Irremplazable

Y único. El bueno de Román Piñón Bouza ha decidido decirnos adiós; bueno, espero que más que una despedida definitiva sea un “hasta luego”, aunque el que les escribe todavía no tiene asegurado su pase al cielo. Román sin embargo (y sin duda) estará ya al ladito de Dios, y muy atareado por cierto, pues como siempre aplicó durante su existencia el dicho “si no vives para servir, no sirves para vivir”, irá de allá para acá llevando a feliz término los encargos del Todopoderoso; es decir, haciendo lo que mejor se le da: el bien.
Como saben mis lectores habituales, vivo en Madrid, y cuando me enteré de la triste noticia no dudé un momento en organizar un viaje relámpago a Ferrol, cosa que por otra parte no tiene mayor mérito, pues apreciando como apreciaba a Román, cualquiera en mi lugar hubiera hecho lo mismo. A mi mujer no le hizo ninguna gracia el “viajecito”, más que nada porque meterte un ida y vuelta en coche de 1.200 kilómetros tiene “su miga”. Pero le dije: “tranquila que Román será mi ángel de la guarda y no permitirá que me pase nada”. Y así fue.
Román Piñón Bouza fue un ferrolano de pro y un buen español. Citar sus facetas de defensor del barrio de Caranza, las de historiador naval o amante de la música son pequeñeces si se comparan con lo que verdaderamente fue: una buena persona. En España estamos acostumbrados a que, cuando fallece alguien, lo que antes eran críticas despiadadas, se conviertan en loas para el fenecido. En el caso de Román esto no es así. Lo demostró el hecho de que en su adiós acudió, aparte de sus familiares, muchísimos amigos, cosa que no suele suceder con personas que llegan a cierta edad.  
A pesar de que intenté transmitir un ápice de aliento a sus familiares se me hizo imposible, sólo llegué darles unos fuertes y sentidos abrazos. Quizás en estos casos una mirada valga más que un millón de palabras.

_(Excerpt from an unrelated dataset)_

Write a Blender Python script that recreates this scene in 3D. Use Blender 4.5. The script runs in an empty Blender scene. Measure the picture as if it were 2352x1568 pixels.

Román deja a su maravillosa mujer (María Antonia) que fue su “escudera” hasta el final, y a sus dos adoradas hijas (María José y Natividad) a las que me pongo a su disposición para lo que necesiten.  Ahora con el pasar de los días me he dado cuenta de lo privilegiado que he sido por haberle  conocido, y de que me hubiera tenido como su amigo. Aunque Román estará presente en cada uno de nosotros, porque hasta que llegue el momento, su recuerdo permanecerá vivo en nuestro corazón, la pena de perder no sólo a un amigo, sino a un compañero (pues al igual que yo empleamos una pequeña parte de nuestra juventud sirviendo a la Armada; él como marinero-radio del crucero “Canarias”, y yo como marinero-sonarista de la fragata “Cataluña”) deja huérfana de consuelo nuestra alma. Descansa en paz, viejo amigo. Te echaremos mucho de menos.